======== WORKING DATA ========
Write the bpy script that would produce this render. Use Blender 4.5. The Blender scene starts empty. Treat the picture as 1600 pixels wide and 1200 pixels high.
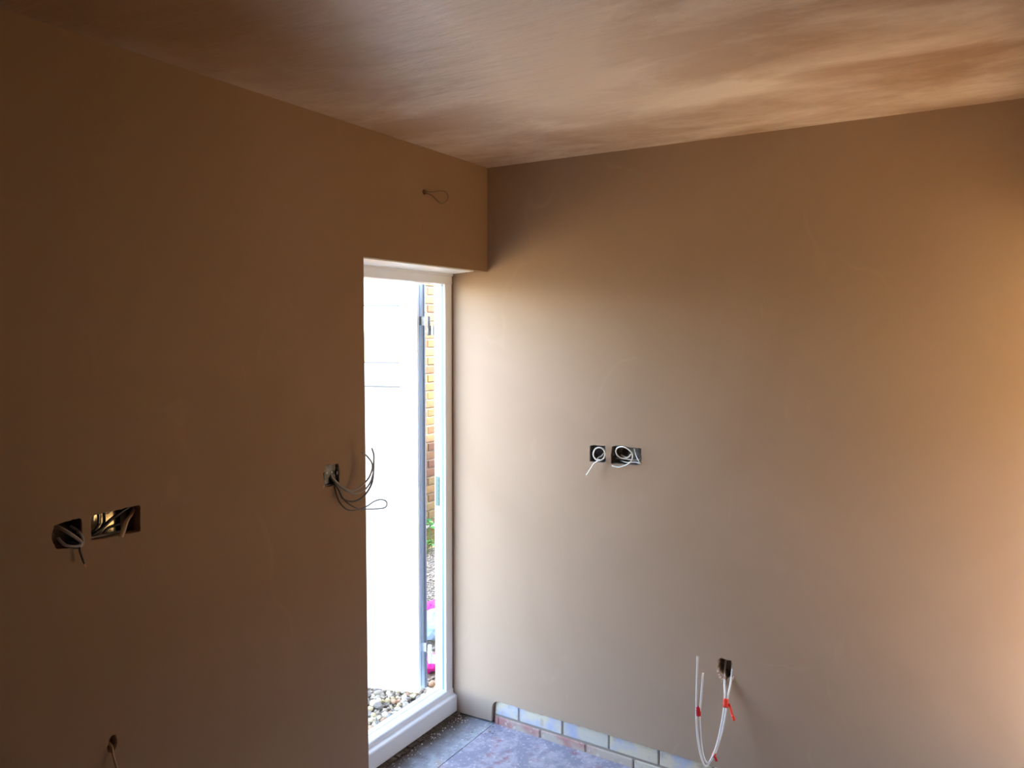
import bpy, bmesh, math, random
from mathutils import Vector, Matrix, Quaternion

# ------------------------------------------------------------------ camera, world, sun, exposure
SC = bpy.context.scene
COL = SC.collection
random.seed(7)

def aim(yaw, pitch, roll):
    fw = Vector((math.cos(yaw)*math.cos(pitch), math.sin(yaw)*math.cos(pitch), -math.sin(pitch)))
    r = Vector((math.sin(yaw), -math.cos(yaw), 0)); u = r.cross(fw)
    c, s = math.cos(roll), math.sin(roll)
    rr = c*r + s*u; uu = -s*r + c*u
    return Matrix((rr, uu, -fw)).transposed()

cd = bpy.data.cameras.new('camera'); cam = bpy.data.objects.new('camera', cd); COL.objects.link(cam)
cd.sensor_width = 36; cd.lens = 27.02; cd.clip_start = .02
cam.matrix_world = Matrix.Translation((-2.9319, -1.9468, 1.8498)) @ aim(.55384, .06915, .00315).to_4x4()
SC.camera = cam

SC.view_settings.view_transform = 'Standard'; SC.view_settings.look = 'None'
SC.view_settings.gamma = 1; SC.view_settings.use_curve_mapping = False
SC.view_settings.exposure = 0.07
SC.cycles.use_denoising = True
SC.cycles.max_bounces = 16; SC.cycles.diffuse_bounces = 12; SC.cycles.glossy_bounces = 6
SC.cycles.transmission_bounces = 8; SC.cycles.sample_clamp_indirect = 12

SUN_DIR = Vector((-.35, 1.0, -1.153)).normalized()
w = bpy.data.worlds.new('sky'); SC.world = w; w.use_nodes = True
wn = w.node_tree.nodes; wl = w.node_tree.links
bg = wn['Background']
sky = wn.new('ShaderNodeTexSky'); sky.sky_type = 'NISHITA'; sky.sun_disc = False
sky.sun_elevation = math.asin(-SUN_DIR.z); sky.sun_rotation = math.atan2(-SUN_DIR.x, -SUN_DIR.y)
sky.air_density = 1.0; sky.dust_density = 1.0; sky.ozone_density = 1.0
hsv = wn.new('ShaderNodeHueSaturation'); hsv.inputs['Saturation'].default_value = .9
wl.new(sky.outputs[0], hsv.inputs['Color']); wl.new(hsv.outputs[0], bg.inputs[0])
bg.inputs[1].default_value = 3.4

sd = bpy.data.lights.new('sun', 'SUN'); sun = bpy.data.objects.new('sun', sd); COL.objects.link(sun)
sd.energy = 22; sd.color = (1, .84, .58); sd.angle = math.radians(.6)
sun.rotation_euler = SUN_DIR.to_track_quat('-Z', 'Y').to_euler(); sun.location = (2, -8, 9)

# ------------------------------------------------------------------ helpers
def lin(h):
    h = h.lstrip('#'); o = []
    for i in (0, 2, 4):
        v = int(h[i:i+2], 16)/255
        o.append(v/12.92 if v <= .04045 else ((v+.055)/1.055)**2.4)
    return (*o, 1)

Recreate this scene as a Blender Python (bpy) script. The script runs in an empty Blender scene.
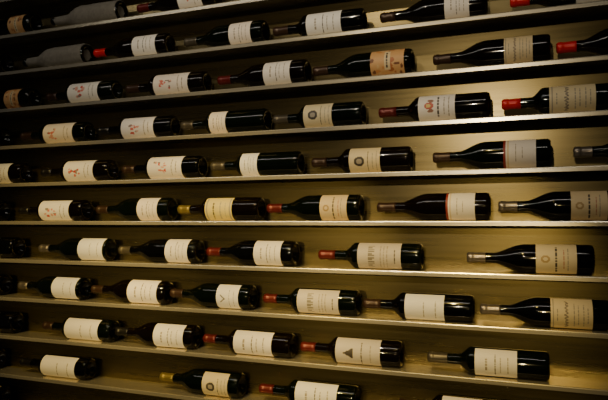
import bpy, math, random
from mathutils import Vector
random.seed(7)
C = bpy.context.scene.collection

# ------------------------------------------------------------------ layout
F = 600.0
ALPHA = math.radians(21.2)
SHELF_D = 0.10
SP = 0.141
Z6 = 1.50
CAM = Vector((0, -(SHELF_D + 1.687), Z6))
R_B = 0.0392
AX_Y = -(SHELF_D - 0.043)

def wx(u, y):
    return (y - CAM.y) * math.tan(math.atan((u - 304.0) / F) - ALPHA)

def zrow(k):
    return Z6 + (6 - k) * SP

# ------------------------------------------------------------------ materials
def new_mat(name):
    m = bpy.data.materials.new(name); m.use_nodes = True
    return m, m.node_tree.nodes, m.node_tree.links, m.node_tree.nodes['Principled BSDF']

def brushed(name, c1, c2, metallic, rough, scale=(1.5, 60, 60)):
    m, n, l, p = new_mat(name)
    tc = n.new('ShaderNodeTexCoord'); mp = n.new('ShaderNodeMapping')
    mp.inputs['Scale'].default_value = scale
    nz = n.new('ShaderNodeTexNoise'); nz.inputs['Scale'].default_value = 3; nz.inputs['Detail'].default_value = 4
    cr = n.new('ShaderNodeValToRGB')
    cr.color_ramp.elements[0].position = 0.3; cr.color_ramp.elements[0].color = (*c1, 1)
    cr.color_ramp.elements[1].position = 0.7; cr.color_ramp.elements[1].color = (*c2, 1)
    l.new(tc.outputs['Object'], mp.inputs['Vector']); l.new(mp.outputs['Vector'], nz.inputs['Vector'])
    l.new(nz.outputs['Fac'], cr.inputs['Fac']); l.new(cr.outputs['Color'], p.inputs['Base Color'])
    mr = n.new('ShaderNodeMapRange'); mr.inputs['To Min'].default_value = rough - 0.05; mr.inputs['To Max'].default_value = rough + 0.05
    l.new(nz.outputs['Fac'], mr.inputs['Value']); l.new(mr.outputs['Result'], p.inputs['Roughness'])
    p.inputs['Metallic'].default_value = metallic
    return m

M_WALL = brushed('wall_metal', (0.160, 0.128, 0.058), (0.190, 0.152, 0.070), 0.88, 0.28, (0.8, 25, 25))
M_SHELF = brushed('shelf_metal', (0.72, 0.65, 0.49), (0.84, 0.76, 0.58), 0.8, 0.24, (1.2, 90, 90))
M_FLOOR = brushed('floor_dark', (0.03, 0.025, 0.02), (0.05, 0.04, 0.03), 0.0, 0.6, (4, 4, 4))
M_CEIL = brushed('ceiling_dark', (0.02, 0.02, 0.02), (0.03, 0.03, 0.03), 0.0, 0.8, (4, 4, 4))

def glass_mat(name, col):
    m, n, l, p = new_mat(name)
    nz = n.new('ShaderNodeTexNoise'); nz.inputs['Scale'].default_value = 30
    mx = n.new('ShaderNodeMixRGB')
    mx.inputs['Color1'].default_value = (*col, 1); mx.inputs['Color2'].default_value = (col[0]*.6, col[1]*.6, col[2]*.6, 1)
    l.new(nz.outputs['Fac'], mx.inputs['Fac']); l.new(mx.outputs['Color'], p.inputs['Base Color'])
    p.inputs['Roughness'].default_value = 0.07
    p.inputs['IOR'].default_value = 1.52
    return m
GLASS = [glass_mat('glass_black', (0.002, 0.002, 0.002)),
         glass_mat('glass_green', (0.002, 0.004, 0.0015)),
         glass_mat('glass_brown', (0.004, 0.002, 0.001))]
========
EXERCISE OBJECTIVE:
Please transcribe, word for word, every line from the first line of the records above through the line containing "return Matrix((rr, uu, -fw)).transposed()", and leave out any pictures.

ANSWER TO THE EXERCISE:
Write the bpy script that would produce this render. Use Blender 4.5. The Blender scene starts empty. Treat the picture as 1600 pixels wide and 1200 pixels high.
import bpy, bmesh, math, random
from mathutils import Vector, Matrix, Quaternion

# ------------------------------------------------------------------ camera, world, sun, exposure
SC = bpy.context.scene
COL = SC.collection
random.seed(7)

def aim(yaw, pitch, roll):
    fw = Vector((math.cos(yaw)*math.cos(pitch), math.sin(yaw)*math.cos(pitch), -math.sin(pitch)))
    r = Vector((math.sin(yaw), -math.cos(yaw), 0)); u = r.cross(fw)
    c, s = math.cos(roll), math.sin(roll)
    rr = c*r + s*u; uu = -s*r + c*u
    return Matrix((rr, uu, -fw)).transposed()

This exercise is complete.